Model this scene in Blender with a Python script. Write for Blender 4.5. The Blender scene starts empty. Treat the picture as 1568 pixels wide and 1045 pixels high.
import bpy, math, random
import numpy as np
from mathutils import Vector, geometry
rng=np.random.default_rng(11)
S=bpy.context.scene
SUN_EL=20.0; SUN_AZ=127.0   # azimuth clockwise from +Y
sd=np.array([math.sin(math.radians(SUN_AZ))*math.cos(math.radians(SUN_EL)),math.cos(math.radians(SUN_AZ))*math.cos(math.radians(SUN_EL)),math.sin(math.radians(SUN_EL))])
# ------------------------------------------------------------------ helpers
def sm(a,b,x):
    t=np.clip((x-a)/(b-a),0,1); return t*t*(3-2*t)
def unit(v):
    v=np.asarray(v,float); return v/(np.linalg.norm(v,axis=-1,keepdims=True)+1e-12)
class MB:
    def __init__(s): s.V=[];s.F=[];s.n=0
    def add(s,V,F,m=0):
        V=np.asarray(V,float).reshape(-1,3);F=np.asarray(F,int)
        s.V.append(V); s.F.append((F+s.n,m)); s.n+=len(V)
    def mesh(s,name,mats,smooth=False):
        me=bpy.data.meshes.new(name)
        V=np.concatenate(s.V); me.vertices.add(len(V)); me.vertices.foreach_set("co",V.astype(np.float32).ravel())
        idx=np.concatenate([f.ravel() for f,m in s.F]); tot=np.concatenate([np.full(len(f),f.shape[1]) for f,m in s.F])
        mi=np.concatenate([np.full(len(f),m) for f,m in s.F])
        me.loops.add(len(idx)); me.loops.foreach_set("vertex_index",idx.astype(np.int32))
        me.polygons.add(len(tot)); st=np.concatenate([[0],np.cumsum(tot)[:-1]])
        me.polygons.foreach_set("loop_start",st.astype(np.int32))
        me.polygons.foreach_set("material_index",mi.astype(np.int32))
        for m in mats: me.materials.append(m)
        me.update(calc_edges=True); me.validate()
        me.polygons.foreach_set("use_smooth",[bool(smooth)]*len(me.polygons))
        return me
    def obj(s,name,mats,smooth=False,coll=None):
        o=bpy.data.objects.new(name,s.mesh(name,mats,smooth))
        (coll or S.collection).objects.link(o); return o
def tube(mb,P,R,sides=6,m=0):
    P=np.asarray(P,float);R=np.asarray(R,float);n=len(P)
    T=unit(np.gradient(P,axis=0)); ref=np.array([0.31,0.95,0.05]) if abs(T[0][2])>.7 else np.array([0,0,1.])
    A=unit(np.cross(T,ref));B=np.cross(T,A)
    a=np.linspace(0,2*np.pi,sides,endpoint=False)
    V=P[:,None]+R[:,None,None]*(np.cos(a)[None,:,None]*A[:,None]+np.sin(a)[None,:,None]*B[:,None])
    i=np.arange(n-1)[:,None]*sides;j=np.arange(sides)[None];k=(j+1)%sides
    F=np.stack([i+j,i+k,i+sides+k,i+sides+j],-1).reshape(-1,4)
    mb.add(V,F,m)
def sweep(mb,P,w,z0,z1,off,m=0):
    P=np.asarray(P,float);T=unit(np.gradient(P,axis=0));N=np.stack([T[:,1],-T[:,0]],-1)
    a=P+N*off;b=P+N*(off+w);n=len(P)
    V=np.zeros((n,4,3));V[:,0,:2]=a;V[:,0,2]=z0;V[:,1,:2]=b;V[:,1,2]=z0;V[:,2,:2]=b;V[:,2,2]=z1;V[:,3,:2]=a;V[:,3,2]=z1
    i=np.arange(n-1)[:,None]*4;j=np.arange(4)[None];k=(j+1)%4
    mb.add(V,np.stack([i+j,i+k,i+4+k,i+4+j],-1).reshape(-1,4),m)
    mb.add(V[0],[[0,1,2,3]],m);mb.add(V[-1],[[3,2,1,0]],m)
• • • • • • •
• **THE PROBLEM**
Return the lines above exactly, keeping every word.

• **COMPLETED EXERCISE**
Model this scene in Blender with a Python script. Write for Blender 4.5. The Blender scene starts empty. Treat the picture as 1568 pixels wide and 1045 pixels high.
import bpy, math, random
import numpy as np
from mathutils import Vector, geometry
rng=np.random.default_rng(11)
S=bpy.context.scene
SUN_EL=20.0; SUN_AZ=127.0   # azimuth clockwise from +Y
sd=np.array([math.sin(math.radians(SUN_AZ))*math.cos(math.radians(SUN_EL)),math.cos(math.radians(SUN_AZ))*math.cos(math.radians(SUN_EL)),math.sin(math.radians(SUN_EL))])
# ------------------------------------------------------------------ helpers
def sm(a,b,x):
    t=np.clip((x-a)/(b-a),0,1); return t*t*(3-2*t)
def unit(v):
    v=np.asarray(v,float); return v/(np.linalg.norm(v,axis=-1,keepdims=True)+1e-12)
class MB:
    def __init__(s): s.V=[];s.F=[];s.n=0
    def add(s,V,F,m=0):
        V=np.asarray(V,float).reshape(-1,3);F=np.asarray(F,int)
        s.V.append(V); s.F.append((F+s.n,m)); s.n+=len(V)
    def mesh(s,name,mats,smooth=False):
        me=bpy.data.meshes.new(name)
        V=np.concatenate(s.V); me.vertices.add(len(V)); me.vertices.foreach_set("co",V.astype(np.float32).ravel())
        idx=np.concatenate([f.ravel() for f,m in s.F]); tot=np.concatenate([np.full(len(f),f.shape[1]) for f,m in s.F])
        mi=np.concatenate([np.full(len(f),m) for f,m in s.F])
        me.loops.add(len(idx)); me.loops.foreach_set("vertex_index",idx.astype(np.int32))
        me.polygons.add(len(tot)); st=np.concatenate([[0],np.cumsum(tot)[:-1]])
        me.polygons.foreach_set("loop_start",st.astype(np.int32))
        me.polygons.foreach_set("material_index",mi.astype(np.int32))
        for m in mats: me.materials.append(m)
        me.update(calc_edges=True); me.validate()
        me.polygons.foreach_set("use_smooth",[bool(smooth)]*len(me.polygons))
        return me
    def obj(s,name,mats,smooth=False,coll=None):
        o=bpy.data.objects.new(name,s.mesh(name,mats,smooth))
        (coll or S.collection).objects.link(o); return o
def tube(mb,P,R,sides=6,m=0):
    P=np.asarray(P,float);R=np.asarray(R,float);n=len(P)
    T=unit(np.gradient(P,axis=0)); ref=np.array([0.31,0.95,0.05]) if abs(T[0][2])>.7 else np.array([0,0,1.])
    A=unit(np.cross(T,ref));B=np.cross(T,A)
    a=np.linspace(0,2*np.pi,sides,endpoint=False)
    V=P[:,None]+R[:,None,None]*(np.cos(a)[None,:,None]*A[:,None]+np.sin(a)[None,:,None]*B[:,None])
    i=np.arange(n-1)[:,None]*sides;j=np.arange(sides)[None];k=(j+1)%sides
    F=np.stack([i+j,i+k,i+sides+k,i+sides+j],-1).reshape(-1,4)
    mb.add(V,F,m)
def sweep(mb,P,w,z0,z1,off,m=0):
    P=np.asarray(P,float);T=unit(np.gradient(P,axis=0));N=np.stack([T[:,1],-T[:,0]],-1)
    a=P+N*off;b=P+N*(off+w);n=len(P)
    V=np.zeros((n,4,3));V[:,0,:2]=a;V[:,0,2]=z0;V[:,1,:2]=b;V[:,1,2]=z0;V[:,2,:2]=b;V[:,2,2]=z1;V[:,3,:2]=a;V[:,3,2]=z1
    i=np.arange(n-1)[:,None]*4;j=np.arange(4)[None];k=(j+1)%4
    mb.add(V,np.stack([i+j,i+k,i+4+k,i+4+j],-1).reshape(-1,4),m)
    mb.add(V[0],[[0,1,2,3]],m);mb.add(V[-1],[[3,2,1,0]],m)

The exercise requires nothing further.